§ **REQUIRED TASK**
Extract word for word the lines of the listing from its start to the line holding "(-0.2, 0.6, 0.75), M_fg_lime, sp, 0.3)", both ends kept; pictures are not part of the copy.

§ **DATA PROVIDED**
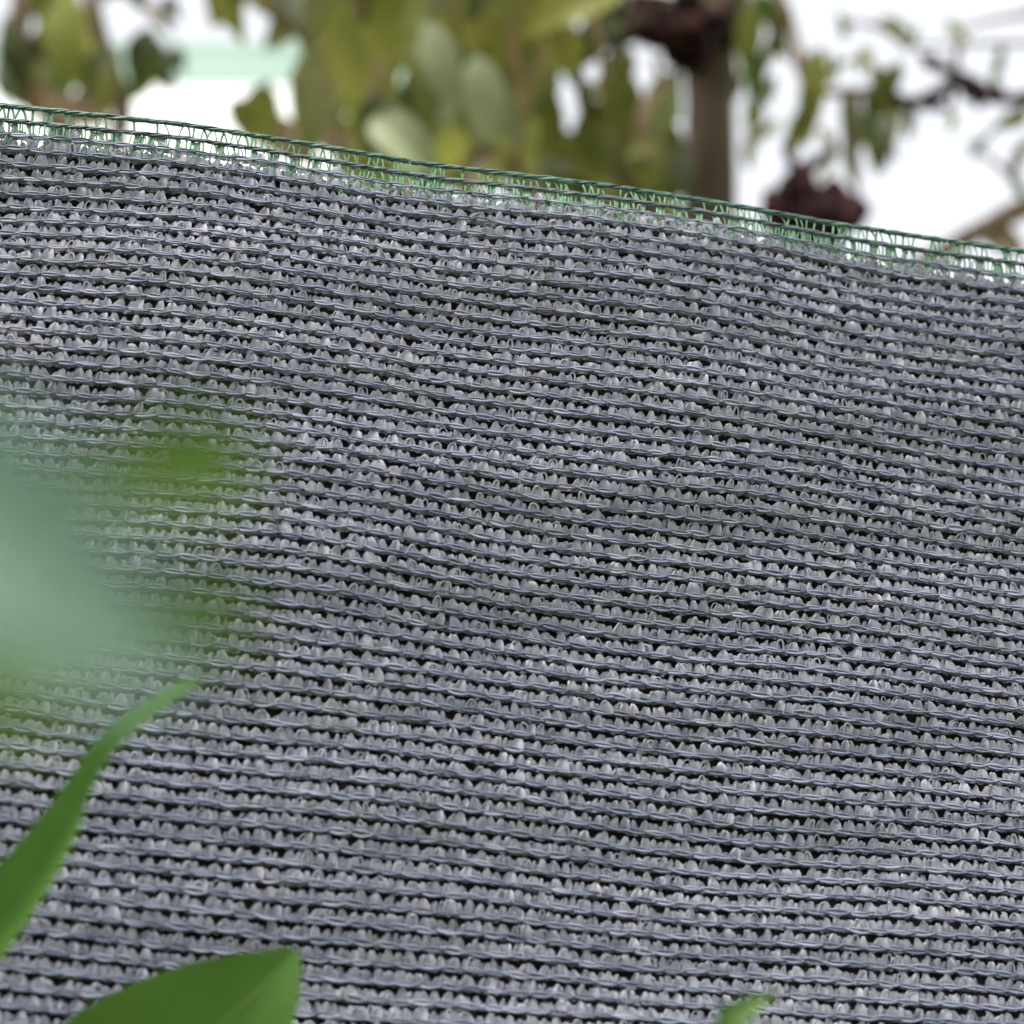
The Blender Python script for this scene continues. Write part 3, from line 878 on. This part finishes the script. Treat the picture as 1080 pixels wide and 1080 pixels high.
# tip of a shoot at the bottom edge
FS = 0.35
s2 = np.array(at(745, 1180, FS))
sp = thing('green_shoot', (s2[0], s2[1] - 0.02, -0.02), 'tip of a small green shoot at the bottom edge, right of centre', 'plant')
branch('stem', [(s2[0], s2[1] - 0.02, -0.02), (s2[0], s2[1] - 0.01, 0.7), s2, at(752, 1110, FS)], [0.004, 0.003, 0.0016, 0.0008], M_stem, sp, 8, straight=True)
fg_leaf([(752, 1110, FS), (768, 1080, FS), (790, 1063, FS), (818, 1046, FS)], [3, 15, 12, 1], (0.2, 0.6, 0.75), M_fg_lime, sp, 0.3)
fg_leaf([(748, 1140, FS), (720, 1120, FS), (700, 1110, FS), (685, 1112, FS)], [3, 13, 12, 1], (-0.2, 0.6, 0.75), M_fg_lime, sp, 0.3)

# the plant close to the lens, left edge: soft out of focus leaves
NDD = 0.098
s3 = np.array(at(-190, 760, NDD))
npn = thing('near_plant', (s3[0] - 0.01, s3[1] - 0.01, -0.02), 'pale blue green leaves nearest the lens, strongly blurred at the left edge', 'plant')
branch('stem', [(s3[0] - 0.01, s3[1] - 0.01, -0.02), (s3[0] - 0.02, s3[1], 0.8), (s3[0] - .006, s3[1], 1.2), s3, at(-200, 560, NDD)], [0.004, 0.0035, 0.002, 0.0015, 0.001], M_stem, npn, 8, straight=True)
lf = fg_leaf([(-210, 465, NDD), (-110, 495, NDD), (8, 580, NDD), (108, 666, NDD), (192, 738, NDD)], [8, 108, 114, 76, 3], (-0.1, 0.45, 0.85), M_fg_near, npn, 0.3)
fg_leaf([(-190, 700, NDD - .004), (-90, 725, NDD - .004), (20, 735, NDD - .004), (110, 735, NDD - .004)], [5, 46, 42, 3], (0.1, 0.3, 0.85), M_fg_soft, npn, 0.3)
fg_leaf([(-60, 500, .118), (60, 500, .118), (150, 494, .118), (220, 488, .118), (286, 486, .118)], [2, 12, 44, 62, 3], (0.1, 0.2, 0.9), M_fg_soft, npn, 0.3)
fg_leaf([(-40, 640, .118), (80, 650, .118), (160, 656, .118), (225, 650, .118), (282, 652, .118)], [2, 8, 36, 46, 2], (0.1, 0.2, 0.9), M_fg_soft, npn, 0.3)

§ **TASK OUTPUT**
The Blender Python script for this scene continues. Write part 3, from line 878 on. This part finishes the script. Treat the picture as 1080 pixels wide and 1080 pixels high.
# tip of a shoot at the bottom edge
FS = 0.35
s2 = np.array(at(745, 1180, FS))
sp = thing('green_shoot', (s2[0], s2[1] - 0.02, -0.02), 'tip of a small green shoot at the bottom edge, right of centre', 'plant')
branch('stem', [(s2[0], s2[1] - 0.02, -0.02), (s2[0], s2[1] - 0.01, 0.7), s2, at(752, 1110, FS)], [0.004, 0.003, 0.0016, 0.0008], M_stem, sp, 8, straight=True)
fg_leaf([(752, 1110, FS), (768, 1080, FS), (790, 1063, FS), (818, 1046, FS)], [3, 15, 12, 1], (0.2, 0.6, 0.75), M_fg_lime, sp, 0.3)
fg_leaf([(748, 1140, FS), (720, 1120, FS), (700, 1110, FS), (685, 1112, FS)], [3, 13, 12, 1], (-0.2, 0.6, 0.75), M_fg_lime, sp, 0.3)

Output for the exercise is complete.